> Data supplied

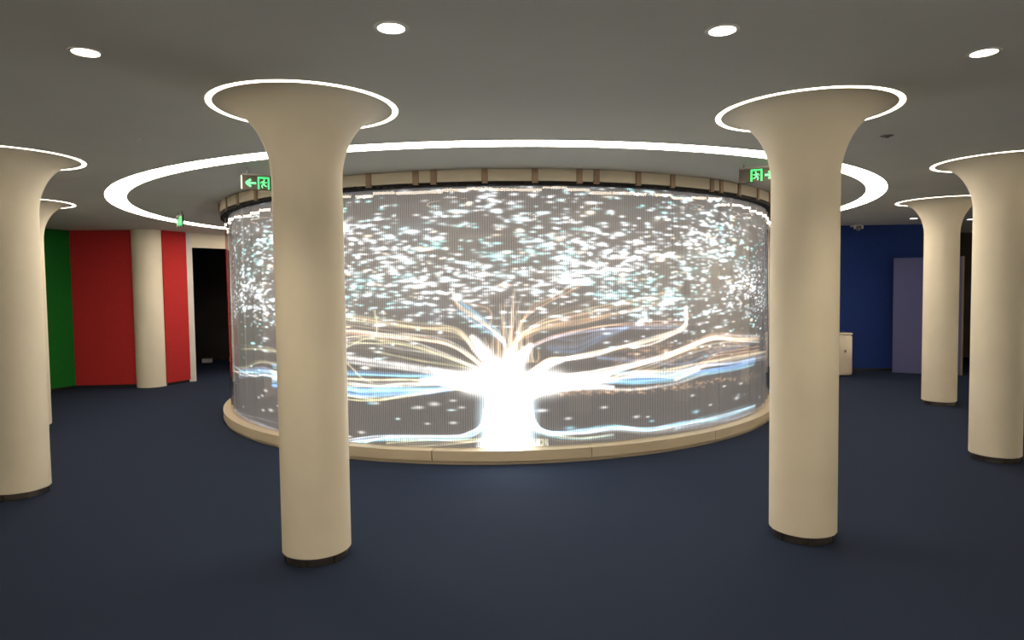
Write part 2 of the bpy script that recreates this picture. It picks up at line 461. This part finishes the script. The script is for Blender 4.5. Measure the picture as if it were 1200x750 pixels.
bundle([(560,458),(530,456),(510,458),(470,464),(440,466),(404,463),(350,455)], (YEL, CREAM), 4, 1.4, .9, .5)
bundle([(585,470),(572,462),(558,456),(540,452),(515,450)], (WHITE,), 4, 1.4, 3.0, .7)
# short twigs at the left
stroke([(438,364),(441,384),(437,395),(425,398),(404,408)], YEL, .9, .45)
stroke([(406,426),(414,434),(424,444),(436,449)], CREAM, .9, .5)
# far left side, past the near column
bundle([(330,413),(315,411),(300,409),(282,409)], (YEL, CREAM), 3, 1.2, .9, .4, fade=(1, .4))
bundle([(330,428),(305,424),(288,429),(272,431)], (YEL, CREAM), 3, 1.5, 1.0, .4, fade=(1, .5))
bundle([(330,440),(310,436),(292,437),(280,440)], (BLUE, CYAN, LAV), 6, 2.2, 1.8, .30, fade=(1, .4))
bundle([(330,445),(312,440),(300,441),(285,438),(274,434)], (WHITE, CYAN), 3, 1.4, .9, .6)
# rising twigs in the middle
bundle([(594,430),(590,402),(573,385),(560,376),(540,362),(532,352),(531,342)], (PEACH, CREAM), 3, 1.4, .9, .35, fade=(1.2, .7))
bundle([(592,405),(580,392),(565,380),(550,368),(535,360)], (BLUE, CYAN, LAV), 7, 3.4, 2.4, .15)
stroke([(572,386),(575,372),(571,362),(556,358),(541,355)], PEACH, 1.0, .35)
for x in np.linspace(566, 628, 22):
    h_ = 45 * math.exp(-((x - 597) / 22)**2) * (.5 + rs.rand()) + 8
    stroke([(x, 425), (x + rs.normal(0, 2), 425 - h_*.5), (x + rs.normal(0, 4), 418 - h_)], (PEACH, CREAM)[int(x) % 2], 1.1, .35, fade=(1.3, .4))
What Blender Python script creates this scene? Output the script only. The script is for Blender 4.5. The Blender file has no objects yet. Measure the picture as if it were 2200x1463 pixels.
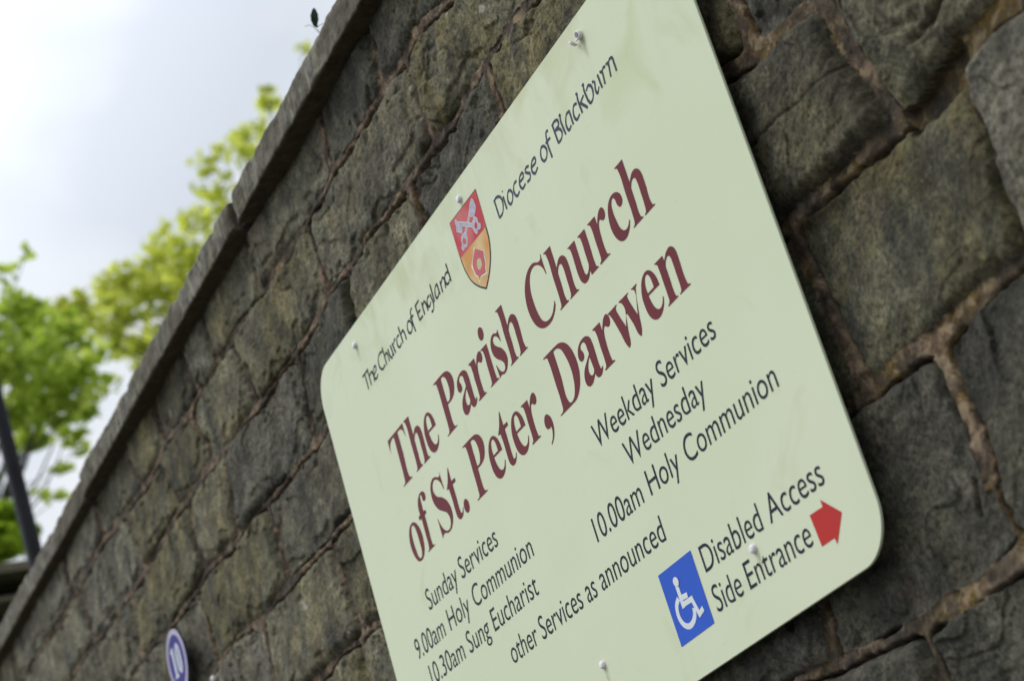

> Directions
The lines to collect are those holding the string "Measure"; copy them all.

> Exercise result
Write part 2 of the bpy script that recreates this picture. It picks up at line 461. This part finishes the script. The script is for Blender 4.5. Measure the picture as if it were 1200x750 pixels.
What Blender Python script creates this scene? Output the script only. The script is for Blender 4.5. The Blender file has no objects yet. Measure the picture as if it were 2200x1463 pixels.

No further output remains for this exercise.